In that night he had caught the first glimmer of the secret which was to be his and which he was to give the world. He was to find joy not in having but in giving. He would strip himself of all the things of this world which might turn is heart away from God. Through poverty of body he would be satisfied with the simplest of food and clothing. Through poverty of soul he would give up all desires except one…to do the will of God.
This freedom from earthly things he named in the courtly language of the troubadours his Lady Poverty.
After that Francis went out often to caves and secret places in the woods, and there he prayed, not only with his tongue, but with his whole body, and with all his heart and soul that God might unlock for him the mystery of His will. When he thought of his past folly, he grew afraid that he was all unworthy to speak to God, much less to serve Him. But then he thought of God’s mercy and he was comforted. He not only gave more freely than ever to beggars, but he began to look for the sick to care for them.
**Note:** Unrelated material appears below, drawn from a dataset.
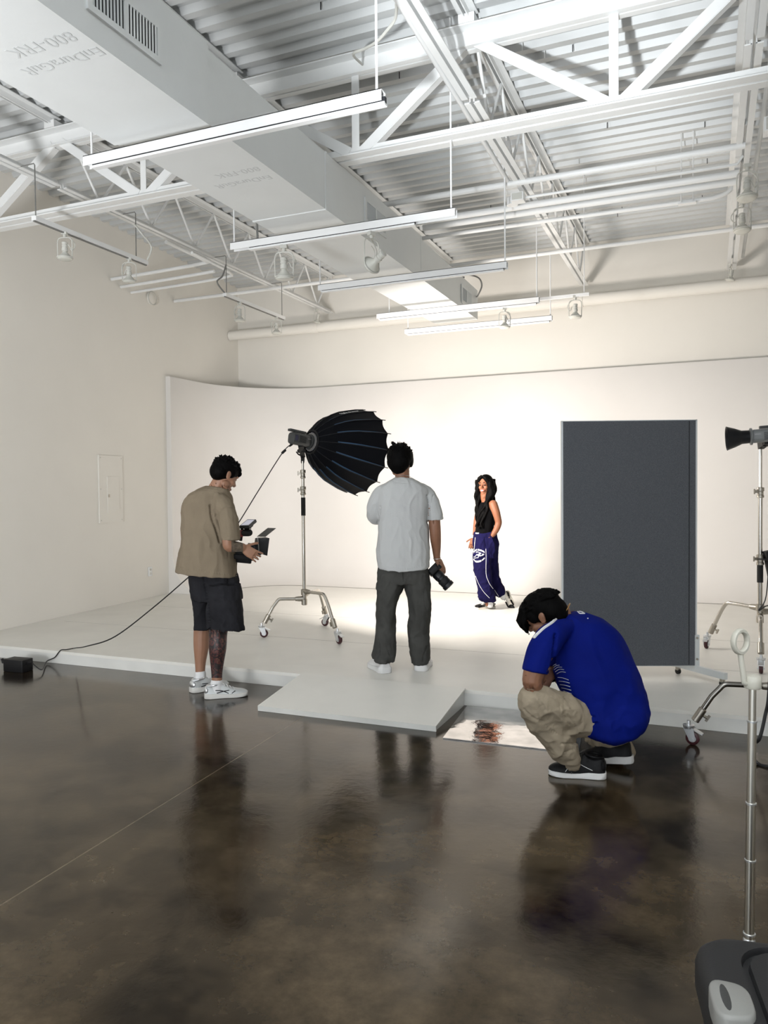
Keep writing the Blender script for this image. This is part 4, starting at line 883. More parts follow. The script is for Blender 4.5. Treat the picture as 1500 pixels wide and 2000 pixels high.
def tuck(body, cloths, inset=0.008, reach=0.035):
    """keep skin inside the clothes that cover it"""
    for c in cloths:
        c.recompute(); bvh = BVHTree.FromPolygons([tuple(p) for p in c.v], c.f)
        for i, p in enumerate(body.v):
            h = bvh.find_nearest(p, reach)
            if h[0] is None: continue
            q, n = h[0], h[1]
            if n.dot(body.n[i]) > 0.35 and (p - q).dot(n) > -inset: body.v[i] = q - n * inset
    return body
def hand(mb, wrist, d, nrm, side, size=1.0, curls=(0.35, 0.4, 0.45, 0.5), thumb=0.4, spread=0.04):
    """palm, four jointed fingers and a thumb; d = pointing, nrm = palm faces, side = towards the thumb"""
    d = V(d).normalized(); nrm = (V(nrm) - d * V(nrm).dot(d)).normalized(); side = (V(side) - d * V(side).dot(d) - nrm * V(side).dot(nrm)).normalized(); s = size; w0 = V(wrist)
    rings = []
    for t, hw, ht in ((-0.02, .022, .017), (0.0, .025, .017), (0.03, .034, .016), (0.06, .040, .0145), (0.085, .040, .012), (0.097, .036, .009)):
        c = w0 + d * (t * s); rings.append([c + side * (math.cos(2 * PI * k / 14) * hw * s) + nrm * (math.sin(2 * PI * k / 14) * ht * s) for k in range(14)])
    mb.rings(rings)
    for i, (off, ln, r) in enumerate(((.0295, .072, .0085), (.0100, .080, .0088), (-.0095, .075, .0083), (-.0285, .058, .0073))):
        p = w0 + d * (.085 * s) + side * (off * s); dd = (d + side * (spread * (1.5 - i))).normalized(); pts = [p - d * .012 * s]; rr = [r * s]; a = 0
        for j, fr in enumerate((.46, .31, .23)):
            a += curls[i] * (0.8 if j == 0 else 1.1); dj = dd * math.cos(a) + nrm * math.sin(a)
            p = p + dj * (ln * fr * s); pts += [p - dj * (ln * fr * .5 * s), p]; rr += [r * (1.02 - .05 * j) * s, r * (.96 - .08 * j) * s]
        dj = (pts[-1] - pts[-2]).normalized(); pts.append(pts[-1] + dj * r * .6 * s); rr.append(r * .45 * s)
        mb.tube(pts, rr, 10)
    p = w0 + d * (.022 * s) + side * (.024 * s); td = (d * .55 + side * .75 + nrm * (.2 + thumb * .5)).normalized(); pts = [p - td * .01 * s, p]; rr = [.012 * s, .013 * s]
    for ln, bend in ((.035, 0), (.030, thumb * .5), (.025, thumb)):
        dj = (td + d * bend * .6 + nrm * bend * .5 - side * bend * .5).normalized(); p = p + dj * ln * s; pts.append(p); rr.append(.0098 * s)
    pts.append(p + dj * .006 * s); rr.append(.005 * s); mb.tube(pts, rr, 10); return mb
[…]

But he could never bring himself to approach a leper, although he often threw them coins from a distance. On a certain day, as he rode along a highway deep in thoughts of God, he saw directly in his path a beggar hideous with leprosy. Francis first turned away. Then in shame at this treatment of a brother in Christ, he dismounted and drew near the leper. He placed a coin in the bleeding hand. And then he kissed that hand. In sudden joy of soul, he remounted for his ride. But when he looked back, the leper had vanished. And then Francis knew that it had been the Lord Himself to whom he had shown charity.
Afterwards Francis wrote: “The Lord gave me, Brother Francis, the grace of beginning to do penance in this way. That when I was in sin, it seemed too bitter to me to look at lepers. And the Lord Himself led me among them, and I practiced mercy toward them, and when I came away from them, what had seemed bitter to me was changed to sweetness of body and soul.”